My Story
I have been studying God’s continuing creation most of my life. As a child I attended a Lutheran church with my parents. I received my undergraduate education at St. Olaf College where I majored in physics but maintained a strong interest in religion. I completed my master’s and doctoral work in physics at Wayne State University. There I continued to learn about Christianity in the multicultural city of Detroit. In the 1950s and 60s I was employed as a research physicist at the General Motors Research Laboratories just outside of Detroit.
Those were exciting years because General Motors dominated the automotive industry and the new field of research called materials science that I worked in was just beginning to blossom. My research was being published in a number of international journals. At the same time my wife Rhoda and I were busy taking care of our three daughters and helping establish a new mission congregation for the Lutheran church in a suburb of Detroit.

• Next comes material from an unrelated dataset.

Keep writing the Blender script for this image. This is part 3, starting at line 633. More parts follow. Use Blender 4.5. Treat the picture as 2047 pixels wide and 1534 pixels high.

After I had been at GM ten years I became aware of a need for the development of the physics department at Augustana, a Lutheran college in Rock Island, Illinois. Rhoda and I did some soul searching and decided that God needed me at Augustana. So we moved to Rock Island and that became a new adventure for us. I enjoyed teaching the eager young students and the physics department became strong. In addition I was able to continue my research, collaborating with scientists at Argonne National Laboratory and the University of Illinois. Visits to the Holy Land and European countries in later years increased my understanding of the history of Christianity.